▸ **Stated exercise**
Each line below that contains "extends" counts once; report the total and nothing more.

___ Task inputs

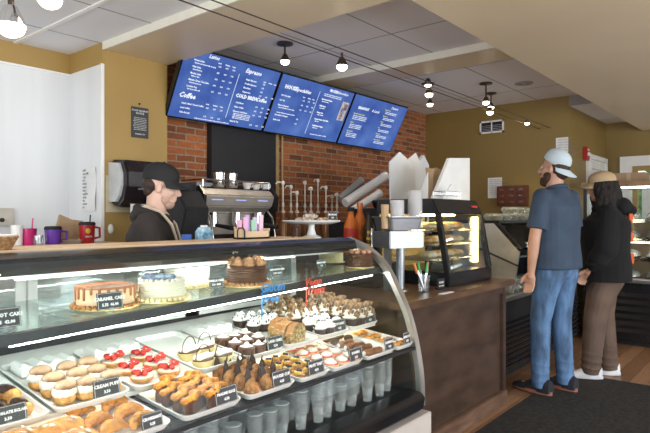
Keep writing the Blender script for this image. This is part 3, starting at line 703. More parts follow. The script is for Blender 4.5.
for i,z in enumerate((.16,.26,.355)):
    s=MB()
    for k in range(12): y=.10+k*.038; s.cyl((.035,y,z),(W_-.06,y,z),.0025,n=6)
    s.cyl((.035,.10,z),(.035,.52,z),.004,n=6).cyl((W_-.06,.10,z),(W_-.06,.52,z),.004,n=6).cyl((.035,.095,z+.012),(W_-.06,.095,z+.012),.004,n=6)
    obj('wire_shelf',s,CHROME,hd)
obj('switch_panel',MB().box(W_-.14,.085,.515,W_-.06,.10,.53),mat('red_print',(.55,.05,.02),.5),hd)
gi=['top','middle','lower']
for i,z in enumerate((.358,.263,.163)):
    for k in range(4):
        b=MB().ell((0,0,.028),(.055,.075,.028),n=12,m=7)
        tag(obj('wrapped_sandwich',b,mat('toasted_bread',(.50,.30,.10),.6,var=.4,scale=30) if (i+k)%2 else mat('foil_wrap',(.60,.52,.34),.4,var=.3,scale=40,bump=.6),loc=(3.27+.11+k*.13,1.69+.22,ZT+z+.001),smooth=True),'warm sandwich on %s shelf of heated cabinet, %s'%(gi[i],ordc(k,4)),'sandwich','sandwiches in the heated cabinet')
# items on top of heated cabinet
ZH=ZT+.57
p0=at(449,158,Y=2.0)
def pts2(uvs,Y): return [(at(u,v,Y=Y).x,at(u,v,Y=Y).z) for u,v in uvs]
wb=thing('white_menu_holder','upright white trapezoid foam board on top of heated cabinet','board',(0,0,0))
pl=pts2([(433,203),(450,158),(470,158),(470,203)],2.0); pl=[(x,max(z,ZH)) if z<ZH+.03 else (x,z) for x,z in pl]; pl[0]=(pl[0][0],ZH); pl[3]=(pl[3][0],ZH)
obj('board',MB().prism(pl,'y',2.0,2.03),PAPER,wb,bevel=.003)
obj('support_leg',MB().prism([(2.03,ZH),(2.12,ZH),(2.03,ZH+.2)],'x',3.6,3.606),PAPER,wb)
kb=MB()
for i,(w_,z) in enumerate(((.04,0),(.045,.06),(.052,.12),(.056,.17))): pass
kb.rings([[(a*wd_,b*wd_*.5,z+(.008*math.sin(3*a+5*b) if z>.1 else 0)) for a,b in ((-1,-1),(0,-.8),(1,-1),(1.05,0),(1,1),(0,.8),(-1,1),(-1.05,0))] for wd_,z in ((.045,0),(.05,.08),(.056,.17),(.063,.25),(.060,.248),(.04,.16))])
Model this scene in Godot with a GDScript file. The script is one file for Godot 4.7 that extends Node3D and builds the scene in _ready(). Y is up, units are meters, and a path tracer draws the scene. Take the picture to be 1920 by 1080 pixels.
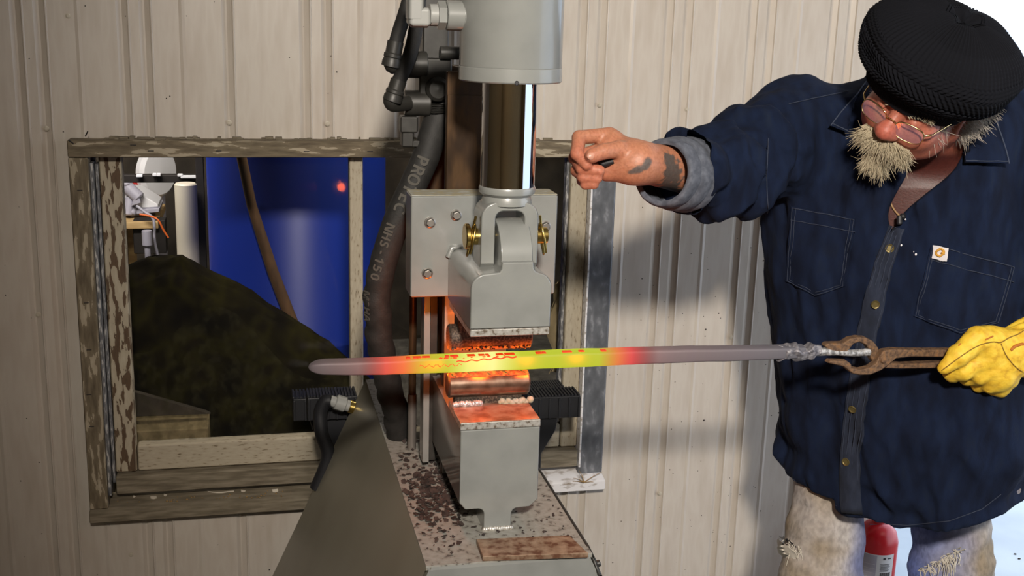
extends Node3D

# World: y up, back wall (siding with window) is the plane z = 0, the camera stands at z = 2.83.
const CAM := Vector3(0.0, 1.7, 2.83)
const FL := 2146.0   # focal length in pixels of a 1920 x 1080 frame
var cam_basis: Basis
var M := {}
var origins := {}
var rng := RandomNumberGenerator.new()


func _ready() -> void:
	rng.seed = 7
	# ---- camera
	var cam := Camera3D.new()
	cam.name = "camera"
	cam.rotation_degrees = Vector3(-13.49, -13.16, 1.67)
	cam.position = CAM
	cam.fov = 28.24
	cam.near = 0.05
	cam.far = 1500.0
	add_child(cam)
	cam_basis = cam.basis
	# ---- sky: bright overcast
	var env := Environment.new()
	var sky := ProceduralSkyMaterial.new()
	sky.sky_top_color = Color(0.86, 0.91, 1.0)
	sky.sky_horizon_color = Color(0.95, 0.97, 1.0)
	sky.ground_horizon_color = Color(0.9, 0.93, 0.97)
	sky.ground_bottom_color = Color(0.8, 0.83, 0.88)
	sky.sky_energy_multiplier = 1.6
	sky.ground_energy_multiplier = 1.0
	env.background_mode = Environment.BG_SKY
	env.sky = Sky.new()
	env.sky.sky_material = sky
	env.tonemap_mode = Environment.TONE_MAPPER_LINEAR
	env.tonemap_exposure = 1.0
	env.sdfgi_enabled = true
	env.ssao_enabled = true
	env.ssil_enabled = true
	var we := WorldEnvironment.new()
	we.name = "world_environment"
	we.environment = env
	add_child(we)
	# ---- lamps (each one's glowing fitting is built in lamps())
	var spot := SpotLight3D.new()
	spot.name = "work_light_beam"
	spot.light_color = Color(1.0, 0.96, 0.91)
	spot.light_energy = 15.5
	spot.light_size = 0.12
	spot.spot_range = 12.0
	spot.spot_attenuation = 2.0
	spot.spot_angle = 37.0
	spot.spot_angle_attenuation = 1.0
	spot.shadow_enabled = true
	add_child(spot)
	spot.position = Vector3(0.0, 2.68, 3.75)
	spot.basis = Basis.looking_at(Vector3(1.6, 1.15, 0.0) - spot.position, Vector3.UP)
	area_light("shop_light_beam", Vector3(2.3, 2.62, 1.7), Vector3(1.5, 0.6, 0.3), Vector2(1.2, 0.14), 0.35, Color(1.0, 0.96, 0.90))
	area_light("added_rear_fill", Vector3(-1.2, 2.7, 3.9), Vector3(-1.2, 0.0, 4.2), Vector2(1.2, 0.14), 1.1, Color(1.0, 0.93, 0.84))  # added lamp: warm room fill and something for the chrome to mirror
	area_light("bench_light_beam", Vector3(-0.7, 1.9, -1.1), Vector3(-0.6, 0.8, -2.1), Vector2(0.8, 0.12), 2.6, Color(1.0, 0.97, 0.93))
	area_light("added_drum_fill", Vector3(0.9, 2.2, -0.55), Vector3(0.2, 0.9, -1.0), Vector2(0.6, 0.12), 1.3, Color(1.0, 0.95, 0.85))  # added lamp that brightens the drum behind the window
	build()


func build() -> void:
	materials()
	shell()
	lamps()
	window()
	back_room()
	outdoors()
	press()
	bar_and_tongs()
	small_things()
	person()


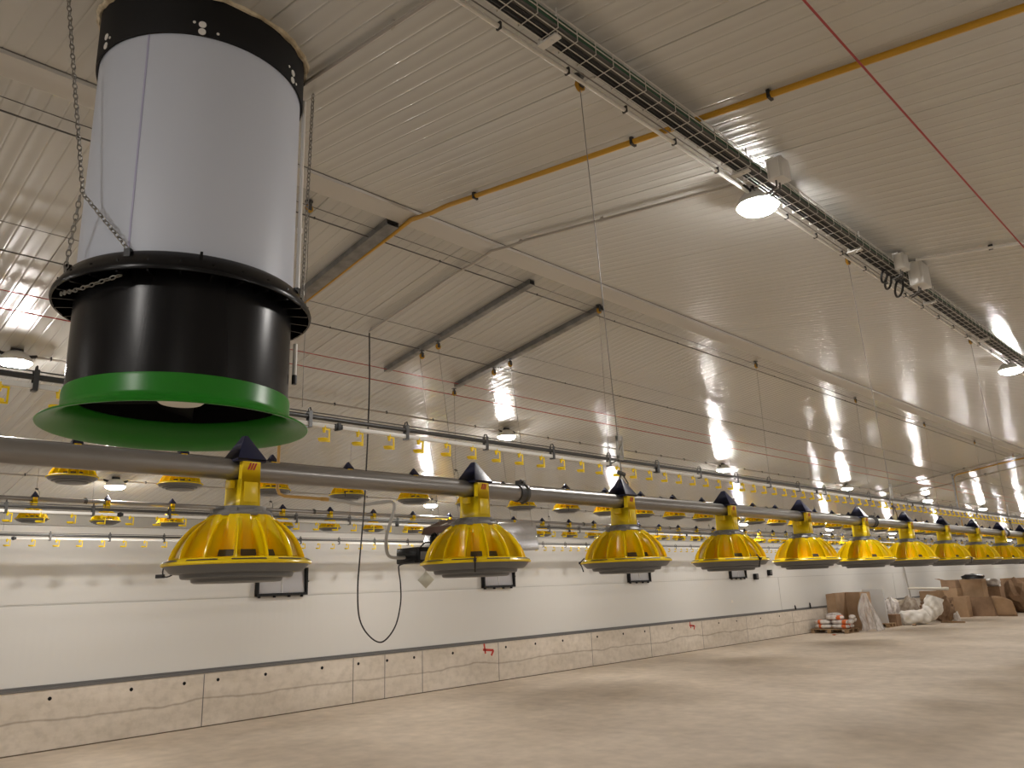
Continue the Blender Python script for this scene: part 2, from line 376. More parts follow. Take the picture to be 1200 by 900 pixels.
# other walls
def plain_wall(name, x0, x1, y0, y1):
    b = MB(); b.box(x0, x1, y0, y1, 0, RIDGE_Z + 0.15); structure(b.build(name, M['wall'], smooth=False))
plain_wall('wall_right', RIGHT_X, RIGHT_X + 0.15, Y0, Y1)
plain_wall('wall_back', WALL_X - 0.2, RIGHT_X + 0.15, Y0 - 0.15, Y0)
plain_wall('wall_front', WALL_X - 0.2, RIGHT_X + 0.15, Y1, Y1 + 0.15)

# ------------------------------------------------------------------ lamps
def lamp_proto():
    t = thing('ceiling_lamp', '', 'lamp')
    b = MB(); b.lathe([(0, 0.075), (0.05, 0.075), (0.072, 0.062), (0.098, 0.03), (0.108, 0.006), (0.108, 0.0), (0.098, -0.002), (0, 0.0)], 24)
    b.build('housing', M['box_white'], t)
    b = MB(); b.lathe([(0.100, 0.0), (0.098, -0.009), (0.084, -0.023), (0.055, -0.033), (0.024, -0.037), (0, -0.038)], 18)
    b.build('diffuser', M['diffuser'], t)
    b = MB(); b.tube([(0, 0.07, 0.05), (0, 0.13, 0.065)], 0.012, 8); b.tube([(0, -0.07, 0.05), (0, -0.13, 0.065)], 0.012, 8)
    b.box(-0.012, 0.012, -0.04, 0.04, 0.07, 0.10)
    b.build('cable_gland', M['tie_black'], t)
    return t
lp = lamp_proto(); lk = kids_of(lp)
rows = [(-1.58, 1.80, [-6.0 + 0.0, -1.5, 3.45, 8.42, 13.4, 18.4, 23.4, 28.4, 33.4, 38.4, 43.4, 48.4, 53.4, 58.4], 'beside the cable tray'),
        (-6.17, 1.668, [-3.5, 1.28, 6.19, 11.02, 15.85, 20.7, 25.5, 30.4, 35.2, 40.1, 44.9, 49.8, 54.6, 59.5], 'on the far roof slope'),
        (-9.09, 1.231, [-1.8, 2.98, 7.45, 12.1, 16.9, 21.7, 26.5, 31.3, 36.1, 40.9, 45.7, 50.5, 55.3, 60.1], 'close to the white side wall'),
        (2.2, 1.26, [-1.5, 3.5, 8.4, 13.4, 18.4, 23.4, 28.4, 38.4, 48.4], 'on the near roof slope by the right wall')]
first = True
LAMPZ = {}
for ri, (x, z, yl, where) in enumerate(rows):
    zz = ceil_z(x) - 0.10
    LAMPZ[ri] = zz
    vis = 0
    for y in yl:
        lab = None
        if y < 0.5 or x > 0: lab = 'ceiling lamp ' + where + ', outside the photo'
        else:
            lab = (ORD[vis] + ' lit round ceiling lamp ' + where + ' from the camera') if vis < 6 else 'small lit ceiling lamp ' + where + ', far down the house'
            vis += 1
        g = 'ceiling lamps ' + where
        if first: o = lp; o.location = (x, y, zz); o['label'] = lab; first = False
        else: o = copy_tree(lp, (x, y, zz), lab, lk)
        o['group'] = g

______

▸ **Solution for this exercise**
2